## Challenge
In the entries below, the lines from the one with "Generate a Blender" through the one with "COL = SC.collection" are to be copied exactly; both ends count.

## Given records

-----

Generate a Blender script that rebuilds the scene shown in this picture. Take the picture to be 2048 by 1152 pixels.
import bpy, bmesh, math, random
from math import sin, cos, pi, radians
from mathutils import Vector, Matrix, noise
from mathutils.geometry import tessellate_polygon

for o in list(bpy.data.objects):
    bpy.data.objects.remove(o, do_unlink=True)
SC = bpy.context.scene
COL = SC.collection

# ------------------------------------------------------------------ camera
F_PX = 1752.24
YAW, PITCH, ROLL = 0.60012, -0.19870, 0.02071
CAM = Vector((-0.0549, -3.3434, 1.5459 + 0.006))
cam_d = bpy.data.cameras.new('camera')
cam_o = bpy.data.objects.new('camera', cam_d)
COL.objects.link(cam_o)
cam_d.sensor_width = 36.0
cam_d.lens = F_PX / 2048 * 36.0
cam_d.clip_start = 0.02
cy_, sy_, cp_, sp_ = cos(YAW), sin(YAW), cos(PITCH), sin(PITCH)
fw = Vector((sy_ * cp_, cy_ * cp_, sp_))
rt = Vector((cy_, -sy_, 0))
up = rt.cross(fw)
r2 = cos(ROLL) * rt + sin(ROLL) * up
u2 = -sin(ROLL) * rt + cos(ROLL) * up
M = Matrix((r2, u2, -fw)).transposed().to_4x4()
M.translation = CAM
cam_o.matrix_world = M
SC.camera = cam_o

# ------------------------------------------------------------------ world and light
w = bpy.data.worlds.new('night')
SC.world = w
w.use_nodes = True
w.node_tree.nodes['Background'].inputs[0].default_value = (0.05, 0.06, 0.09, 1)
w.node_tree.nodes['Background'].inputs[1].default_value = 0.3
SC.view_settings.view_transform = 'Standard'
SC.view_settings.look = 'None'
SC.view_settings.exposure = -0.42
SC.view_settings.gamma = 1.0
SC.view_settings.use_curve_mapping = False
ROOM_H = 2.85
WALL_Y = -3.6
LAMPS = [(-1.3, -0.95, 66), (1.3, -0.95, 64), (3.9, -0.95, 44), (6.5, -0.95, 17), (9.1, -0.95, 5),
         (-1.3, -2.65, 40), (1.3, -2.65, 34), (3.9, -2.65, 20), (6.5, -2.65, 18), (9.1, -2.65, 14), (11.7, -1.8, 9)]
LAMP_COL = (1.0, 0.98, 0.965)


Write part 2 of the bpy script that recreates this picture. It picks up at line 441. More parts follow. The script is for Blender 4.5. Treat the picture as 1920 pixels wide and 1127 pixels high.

-----

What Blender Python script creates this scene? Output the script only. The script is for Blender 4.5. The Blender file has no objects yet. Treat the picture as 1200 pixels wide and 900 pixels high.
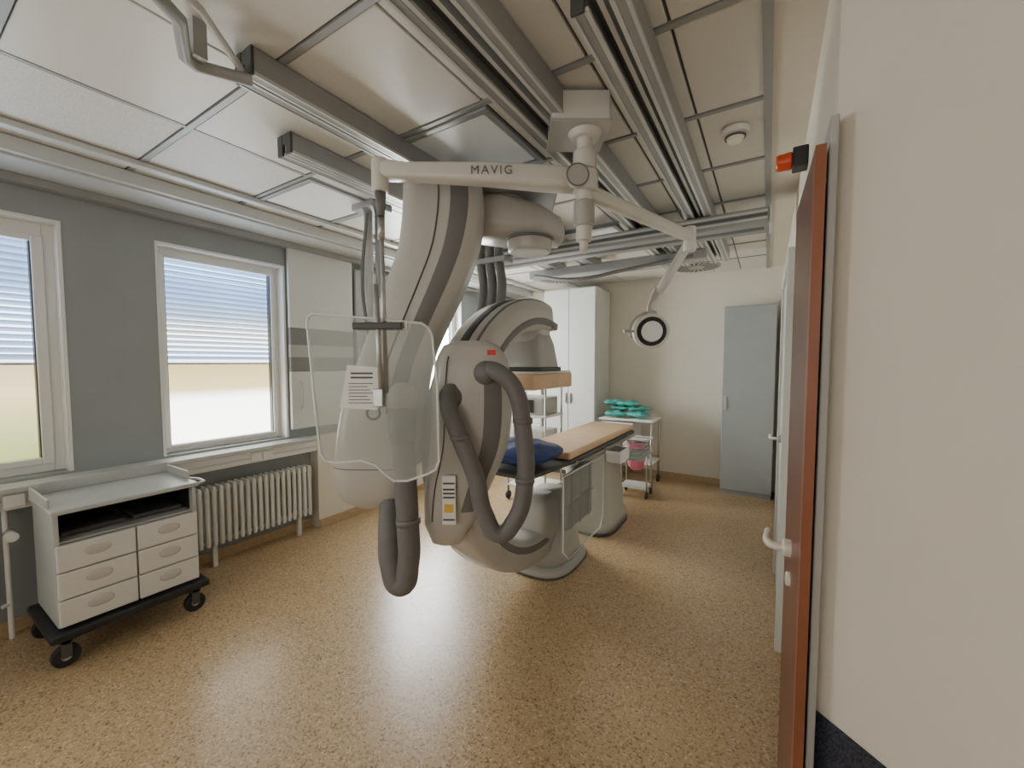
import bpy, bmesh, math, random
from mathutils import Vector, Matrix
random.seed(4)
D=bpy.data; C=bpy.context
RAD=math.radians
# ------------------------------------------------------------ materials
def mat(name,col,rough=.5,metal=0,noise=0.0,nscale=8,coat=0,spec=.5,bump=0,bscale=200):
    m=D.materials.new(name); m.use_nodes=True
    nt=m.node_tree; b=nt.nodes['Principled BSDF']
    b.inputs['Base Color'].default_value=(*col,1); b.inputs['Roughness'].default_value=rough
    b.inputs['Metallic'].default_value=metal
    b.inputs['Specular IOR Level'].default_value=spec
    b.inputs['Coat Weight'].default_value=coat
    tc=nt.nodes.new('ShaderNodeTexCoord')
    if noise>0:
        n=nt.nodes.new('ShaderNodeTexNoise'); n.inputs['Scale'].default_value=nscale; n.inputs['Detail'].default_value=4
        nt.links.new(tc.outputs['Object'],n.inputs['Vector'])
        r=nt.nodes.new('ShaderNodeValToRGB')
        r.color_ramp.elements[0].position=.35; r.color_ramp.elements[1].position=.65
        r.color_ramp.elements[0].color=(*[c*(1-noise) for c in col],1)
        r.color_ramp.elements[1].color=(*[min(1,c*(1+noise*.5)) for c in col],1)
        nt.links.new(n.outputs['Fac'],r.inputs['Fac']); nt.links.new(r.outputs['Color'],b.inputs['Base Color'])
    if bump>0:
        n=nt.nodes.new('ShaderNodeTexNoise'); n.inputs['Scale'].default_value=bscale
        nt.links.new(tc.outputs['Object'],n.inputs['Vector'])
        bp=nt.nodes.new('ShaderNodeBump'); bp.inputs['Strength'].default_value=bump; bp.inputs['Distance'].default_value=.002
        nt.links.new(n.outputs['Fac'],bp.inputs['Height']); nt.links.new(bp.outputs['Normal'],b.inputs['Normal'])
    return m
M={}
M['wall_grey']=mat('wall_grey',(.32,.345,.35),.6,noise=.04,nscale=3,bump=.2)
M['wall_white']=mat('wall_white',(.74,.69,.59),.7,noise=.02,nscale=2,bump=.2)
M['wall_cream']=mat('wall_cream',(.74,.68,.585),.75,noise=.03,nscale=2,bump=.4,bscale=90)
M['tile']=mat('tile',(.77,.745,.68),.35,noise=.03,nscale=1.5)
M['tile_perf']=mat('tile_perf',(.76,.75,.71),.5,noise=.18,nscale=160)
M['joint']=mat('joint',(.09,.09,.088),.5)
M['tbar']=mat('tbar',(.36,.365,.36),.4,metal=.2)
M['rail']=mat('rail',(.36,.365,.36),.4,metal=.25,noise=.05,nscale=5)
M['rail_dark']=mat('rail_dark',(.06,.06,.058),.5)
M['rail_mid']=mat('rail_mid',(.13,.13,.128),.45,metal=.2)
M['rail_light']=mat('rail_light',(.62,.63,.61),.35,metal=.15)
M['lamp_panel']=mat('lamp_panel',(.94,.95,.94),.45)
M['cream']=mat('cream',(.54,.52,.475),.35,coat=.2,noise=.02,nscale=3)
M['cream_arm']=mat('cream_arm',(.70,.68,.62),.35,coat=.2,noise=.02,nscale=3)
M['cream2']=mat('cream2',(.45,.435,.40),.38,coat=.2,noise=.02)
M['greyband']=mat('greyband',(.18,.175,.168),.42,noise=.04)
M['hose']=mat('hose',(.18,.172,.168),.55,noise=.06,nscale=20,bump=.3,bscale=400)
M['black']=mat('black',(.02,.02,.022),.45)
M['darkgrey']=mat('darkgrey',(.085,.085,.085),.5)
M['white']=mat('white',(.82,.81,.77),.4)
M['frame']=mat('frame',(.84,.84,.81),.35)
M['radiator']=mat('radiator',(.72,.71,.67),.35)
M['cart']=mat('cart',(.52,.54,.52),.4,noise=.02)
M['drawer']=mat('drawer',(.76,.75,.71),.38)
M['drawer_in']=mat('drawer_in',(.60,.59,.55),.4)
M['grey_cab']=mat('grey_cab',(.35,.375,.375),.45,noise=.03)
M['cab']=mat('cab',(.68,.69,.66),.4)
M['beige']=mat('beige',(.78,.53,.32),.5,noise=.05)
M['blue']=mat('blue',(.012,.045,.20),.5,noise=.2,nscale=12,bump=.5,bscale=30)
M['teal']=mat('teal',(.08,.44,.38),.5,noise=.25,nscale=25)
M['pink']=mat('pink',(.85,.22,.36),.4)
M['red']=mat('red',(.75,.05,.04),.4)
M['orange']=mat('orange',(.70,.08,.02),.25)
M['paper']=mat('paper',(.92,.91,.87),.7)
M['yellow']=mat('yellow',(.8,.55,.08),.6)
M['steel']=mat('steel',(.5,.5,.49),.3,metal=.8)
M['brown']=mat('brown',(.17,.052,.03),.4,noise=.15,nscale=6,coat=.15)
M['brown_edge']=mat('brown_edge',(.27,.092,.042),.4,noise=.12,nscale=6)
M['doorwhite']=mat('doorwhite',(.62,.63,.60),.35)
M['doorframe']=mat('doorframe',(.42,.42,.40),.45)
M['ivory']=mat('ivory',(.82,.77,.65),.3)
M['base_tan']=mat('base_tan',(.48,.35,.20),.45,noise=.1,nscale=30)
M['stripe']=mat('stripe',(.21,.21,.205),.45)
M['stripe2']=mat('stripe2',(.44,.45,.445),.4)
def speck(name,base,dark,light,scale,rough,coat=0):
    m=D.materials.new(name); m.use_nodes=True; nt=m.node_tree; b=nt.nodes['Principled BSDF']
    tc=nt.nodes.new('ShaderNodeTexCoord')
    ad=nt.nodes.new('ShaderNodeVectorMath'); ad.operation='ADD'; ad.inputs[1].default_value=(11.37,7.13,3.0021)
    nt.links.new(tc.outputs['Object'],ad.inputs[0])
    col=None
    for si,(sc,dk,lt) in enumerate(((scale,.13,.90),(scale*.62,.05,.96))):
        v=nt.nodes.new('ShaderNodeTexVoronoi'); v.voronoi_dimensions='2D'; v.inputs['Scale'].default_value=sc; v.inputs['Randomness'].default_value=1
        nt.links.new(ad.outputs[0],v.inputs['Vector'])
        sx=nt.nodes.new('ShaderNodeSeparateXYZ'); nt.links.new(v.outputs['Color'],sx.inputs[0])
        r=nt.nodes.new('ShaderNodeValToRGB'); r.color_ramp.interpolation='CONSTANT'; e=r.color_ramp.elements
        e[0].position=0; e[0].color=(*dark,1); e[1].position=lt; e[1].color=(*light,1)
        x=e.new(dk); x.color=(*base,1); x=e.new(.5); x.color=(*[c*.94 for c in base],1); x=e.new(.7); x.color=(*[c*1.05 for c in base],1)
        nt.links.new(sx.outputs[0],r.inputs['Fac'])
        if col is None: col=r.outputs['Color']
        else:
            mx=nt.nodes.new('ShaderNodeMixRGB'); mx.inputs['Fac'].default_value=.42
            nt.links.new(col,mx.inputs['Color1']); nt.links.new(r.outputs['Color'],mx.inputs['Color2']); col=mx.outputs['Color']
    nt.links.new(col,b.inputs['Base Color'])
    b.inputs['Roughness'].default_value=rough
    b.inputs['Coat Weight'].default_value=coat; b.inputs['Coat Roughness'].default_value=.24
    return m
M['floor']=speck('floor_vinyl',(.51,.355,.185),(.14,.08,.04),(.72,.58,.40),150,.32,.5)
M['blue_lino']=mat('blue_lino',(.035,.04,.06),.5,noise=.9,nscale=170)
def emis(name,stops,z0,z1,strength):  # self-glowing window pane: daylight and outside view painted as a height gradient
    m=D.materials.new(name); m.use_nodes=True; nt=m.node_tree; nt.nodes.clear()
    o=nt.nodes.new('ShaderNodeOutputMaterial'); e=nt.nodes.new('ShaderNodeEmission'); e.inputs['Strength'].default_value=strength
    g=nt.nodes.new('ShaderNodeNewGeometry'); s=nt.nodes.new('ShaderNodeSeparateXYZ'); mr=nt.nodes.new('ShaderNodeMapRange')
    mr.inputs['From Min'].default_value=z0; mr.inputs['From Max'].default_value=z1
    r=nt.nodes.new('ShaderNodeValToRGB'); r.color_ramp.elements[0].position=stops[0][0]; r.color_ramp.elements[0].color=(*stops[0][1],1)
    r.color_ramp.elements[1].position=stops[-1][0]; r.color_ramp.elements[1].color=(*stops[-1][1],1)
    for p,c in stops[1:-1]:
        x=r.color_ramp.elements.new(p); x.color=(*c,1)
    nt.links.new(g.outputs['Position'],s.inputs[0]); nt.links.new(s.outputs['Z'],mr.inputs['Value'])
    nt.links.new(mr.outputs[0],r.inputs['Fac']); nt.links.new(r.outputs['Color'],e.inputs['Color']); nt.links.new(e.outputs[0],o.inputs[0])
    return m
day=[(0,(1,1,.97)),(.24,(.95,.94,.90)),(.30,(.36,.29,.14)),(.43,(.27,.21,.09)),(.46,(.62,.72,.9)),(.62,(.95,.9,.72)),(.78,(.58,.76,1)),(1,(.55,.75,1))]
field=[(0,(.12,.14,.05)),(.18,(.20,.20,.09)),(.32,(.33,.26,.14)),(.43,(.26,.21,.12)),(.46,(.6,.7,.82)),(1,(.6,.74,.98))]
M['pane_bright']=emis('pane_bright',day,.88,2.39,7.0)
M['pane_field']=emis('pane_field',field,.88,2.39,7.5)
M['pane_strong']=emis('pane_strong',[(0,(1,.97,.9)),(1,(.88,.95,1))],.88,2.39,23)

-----

## Completed task
Generate a Blender script that rebuilds the scene shown in this picture. Take the picture to be 2048 by 1152 pixels.
import bpy, bmesh, math, random
from math import sin, cos, pi, radians
from mathutils import Vector, Matrix, noise
from mathutils.geometry import tessellate_polygon

for o in list(bpy.data.objects):
    bpy.data.objects.remove(o, do_unlink=True)
SC = bpy.context.scene
COL = SC.collection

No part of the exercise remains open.